## Begin EXCERPTED DATA

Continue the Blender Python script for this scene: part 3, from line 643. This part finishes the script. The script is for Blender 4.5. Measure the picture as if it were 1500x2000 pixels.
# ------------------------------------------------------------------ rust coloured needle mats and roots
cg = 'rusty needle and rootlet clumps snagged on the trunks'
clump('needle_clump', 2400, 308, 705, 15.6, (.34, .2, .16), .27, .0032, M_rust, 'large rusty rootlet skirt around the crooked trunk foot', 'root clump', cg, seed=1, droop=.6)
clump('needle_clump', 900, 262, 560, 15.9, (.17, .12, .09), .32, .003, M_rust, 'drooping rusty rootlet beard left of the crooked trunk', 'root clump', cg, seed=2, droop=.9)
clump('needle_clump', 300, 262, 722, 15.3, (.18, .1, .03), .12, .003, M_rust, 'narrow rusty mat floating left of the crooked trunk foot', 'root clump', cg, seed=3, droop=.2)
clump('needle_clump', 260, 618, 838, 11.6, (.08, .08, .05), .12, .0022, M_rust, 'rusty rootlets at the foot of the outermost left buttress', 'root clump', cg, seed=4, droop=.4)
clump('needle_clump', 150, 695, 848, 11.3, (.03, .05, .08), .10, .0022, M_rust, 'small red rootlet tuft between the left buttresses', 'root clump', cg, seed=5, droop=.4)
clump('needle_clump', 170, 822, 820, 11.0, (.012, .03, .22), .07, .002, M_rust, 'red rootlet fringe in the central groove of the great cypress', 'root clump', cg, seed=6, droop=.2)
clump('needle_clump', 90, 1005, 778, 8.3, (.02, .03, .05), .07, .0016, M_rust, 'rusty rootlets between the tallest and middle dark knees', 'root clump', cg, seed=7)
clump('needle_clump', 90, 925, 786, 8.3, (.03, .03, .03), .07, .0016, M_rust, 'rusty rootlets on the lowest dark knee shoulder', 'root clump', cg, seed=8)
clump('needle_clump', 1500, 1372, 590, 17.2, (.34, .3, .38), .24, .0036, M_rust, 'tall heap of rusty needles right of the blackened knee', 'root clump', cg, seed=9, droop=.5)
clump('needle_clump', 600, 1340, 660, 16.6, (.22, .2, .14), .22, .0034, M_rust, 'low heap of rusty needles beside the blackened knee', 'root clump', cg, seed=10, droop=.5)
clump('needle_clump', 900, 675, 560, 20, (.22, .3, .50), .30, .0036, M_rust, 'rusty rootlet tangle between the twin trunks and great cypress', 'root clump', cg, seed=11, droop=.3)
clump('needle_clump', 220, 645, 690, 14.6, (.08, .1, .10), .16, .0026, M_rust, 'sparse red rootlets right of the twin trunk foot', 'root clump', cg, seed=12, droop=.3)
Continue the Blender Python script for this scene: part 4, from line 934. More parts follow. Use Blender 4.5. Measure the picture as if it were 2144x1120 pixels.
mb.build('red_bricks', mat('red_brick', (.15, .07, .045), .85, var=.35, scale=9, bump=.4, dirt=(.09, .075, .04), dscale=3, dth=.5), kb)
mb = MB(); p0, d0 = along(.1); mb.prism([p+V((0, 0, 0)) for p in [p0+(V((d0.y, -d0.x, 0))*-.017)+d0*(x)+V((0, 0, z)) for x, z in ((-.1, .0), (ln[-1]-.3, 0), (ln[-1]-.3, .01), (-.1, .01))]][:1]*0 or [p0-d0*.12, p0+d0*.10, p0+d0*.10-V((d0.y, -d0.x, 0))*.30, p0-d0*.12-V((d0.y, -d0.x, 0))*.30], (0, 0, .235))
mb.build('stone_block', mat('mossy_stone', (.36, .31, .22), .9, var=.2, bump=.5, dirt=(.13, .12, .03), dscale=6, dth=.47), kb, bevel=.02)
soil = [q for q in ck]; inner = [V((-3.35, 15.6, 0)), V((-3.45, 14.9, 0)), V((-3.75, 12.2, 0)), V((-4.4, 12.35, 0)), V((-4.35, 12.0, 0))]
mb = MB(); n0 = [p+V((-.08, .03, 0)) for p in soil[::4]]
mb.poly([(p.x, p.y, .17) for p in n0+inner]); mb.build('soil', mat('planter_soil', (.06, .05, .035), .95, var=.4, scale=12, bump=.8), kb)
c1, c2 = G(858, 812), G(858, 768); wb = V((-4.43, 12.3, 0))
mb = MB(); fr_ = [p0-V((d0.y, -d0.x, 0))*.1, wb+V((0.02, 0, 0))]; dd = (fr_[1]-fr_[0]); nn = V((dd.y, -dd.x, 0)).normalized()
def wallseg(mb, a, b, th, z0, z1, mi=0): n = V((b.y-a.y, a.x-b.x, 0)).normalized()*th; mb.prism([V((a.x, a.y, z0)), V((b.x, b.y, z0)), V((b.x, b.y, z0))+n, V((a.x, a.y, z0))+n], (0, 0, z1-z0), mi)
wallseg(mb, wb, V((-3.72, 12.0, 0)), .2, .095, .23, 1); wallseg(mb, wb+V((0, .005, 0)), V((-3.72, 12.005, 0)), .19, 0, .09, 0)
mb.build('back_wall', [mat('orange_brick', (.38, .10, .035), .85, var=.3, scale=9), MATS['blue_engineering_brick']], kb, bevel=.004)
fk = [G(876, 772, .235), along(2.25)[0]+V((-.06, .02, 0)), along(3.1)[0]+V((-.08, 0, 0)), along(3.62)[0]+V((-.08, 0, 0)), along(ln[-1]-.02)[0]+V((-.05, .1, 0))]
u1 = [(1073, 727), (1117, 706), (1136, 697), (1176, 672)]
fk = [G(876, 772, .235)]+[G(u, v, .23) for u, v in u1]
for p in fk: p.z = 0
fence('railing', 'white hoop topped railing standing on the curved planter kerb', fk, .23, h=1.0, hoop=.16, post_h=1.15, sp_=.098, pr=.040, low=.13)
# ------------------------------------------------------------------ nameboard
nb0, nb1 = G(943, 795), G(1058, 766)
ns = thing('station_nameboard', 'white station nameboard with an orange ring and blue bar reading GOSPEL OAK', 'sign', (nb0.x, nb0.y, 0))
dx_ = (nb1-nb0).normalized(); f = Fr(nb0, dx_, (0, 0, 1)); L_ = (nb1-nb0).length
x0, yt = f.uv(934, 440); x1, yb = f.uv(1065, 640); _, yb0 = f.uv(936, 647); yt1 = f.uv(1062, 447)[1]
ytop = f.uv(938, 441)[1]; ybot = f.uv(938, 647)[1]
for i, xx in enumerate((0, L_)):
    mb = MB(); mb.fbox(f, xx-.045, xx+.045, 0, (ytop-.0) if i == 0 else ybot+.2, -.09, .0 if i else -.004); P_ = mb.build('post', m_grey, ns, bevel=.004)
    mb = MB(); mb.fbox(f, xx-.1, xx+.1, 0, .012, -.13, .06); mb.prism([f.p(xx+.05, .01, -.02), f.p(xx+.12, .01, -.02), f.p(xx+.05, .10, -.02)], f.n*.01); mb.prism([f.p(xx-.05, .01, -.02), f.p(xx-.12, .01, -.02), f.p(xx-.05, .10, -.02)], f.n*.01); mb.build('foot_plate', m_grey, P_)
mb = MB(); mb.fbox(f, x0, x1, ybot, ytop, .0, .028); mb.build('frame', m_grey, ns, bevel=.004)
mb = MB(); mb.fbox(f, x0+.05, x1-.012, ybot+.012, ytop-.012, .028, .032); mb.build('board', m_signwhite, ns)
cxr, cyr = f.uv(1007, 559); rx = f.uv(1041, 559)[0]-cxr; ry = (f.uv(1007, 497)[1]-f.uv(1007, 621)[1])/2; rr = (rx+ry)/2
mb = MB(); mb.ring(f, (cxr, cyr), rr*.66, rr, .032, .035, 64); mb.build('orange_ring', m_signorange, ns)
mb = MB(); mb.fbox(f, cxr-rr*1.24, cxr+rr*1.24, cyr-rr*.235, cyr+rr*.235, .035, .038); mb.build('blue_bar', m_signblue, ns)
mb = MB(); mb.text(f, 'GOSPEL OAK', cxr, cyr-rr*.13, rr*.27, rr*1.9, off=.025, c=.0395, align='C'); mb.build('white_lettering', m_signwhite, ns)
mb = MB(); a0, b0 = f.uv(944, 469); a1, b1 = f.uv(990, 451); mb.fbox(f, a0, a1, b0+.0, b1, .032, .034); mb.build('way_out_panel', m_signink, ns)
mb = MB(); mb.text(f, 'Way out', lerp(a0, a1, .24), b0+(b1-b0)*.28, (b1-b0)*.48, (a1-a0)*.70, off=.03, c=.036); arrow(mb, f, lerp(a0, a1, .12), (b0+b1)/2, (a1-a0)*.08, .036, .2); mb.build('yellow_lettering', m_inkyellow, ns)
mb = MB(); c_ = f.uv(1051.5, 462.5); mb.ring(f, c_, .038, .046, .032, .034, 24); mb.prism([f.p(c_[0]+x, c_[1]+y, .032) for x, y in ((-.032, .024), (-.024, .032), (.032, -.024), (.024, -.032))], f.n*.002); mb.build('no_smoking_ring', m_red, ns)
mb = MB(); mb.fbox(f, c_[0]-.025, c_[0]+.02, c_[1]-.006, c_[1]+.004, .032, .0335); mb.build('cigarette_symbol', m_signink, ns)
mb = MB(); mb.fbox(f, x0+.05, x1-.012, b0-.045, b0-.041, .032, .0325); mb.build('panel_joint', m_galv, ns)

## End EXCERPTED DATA

AIM:
Look through the material above and pick out each line holding the word "Measure".

WRITTEN RESPONSE:
Continue the Blender Python script for this scene: part 3, from line 643. This part finishes the script. The script is for Blender 4.5. Measure the picture as if it were 1500x2000 pixels.
Continue the Blender Python script for this scene: part 4, from line 934. More parts follow. Use Blender 4.5. Measure the picture as if it were 2144x1120 pixels.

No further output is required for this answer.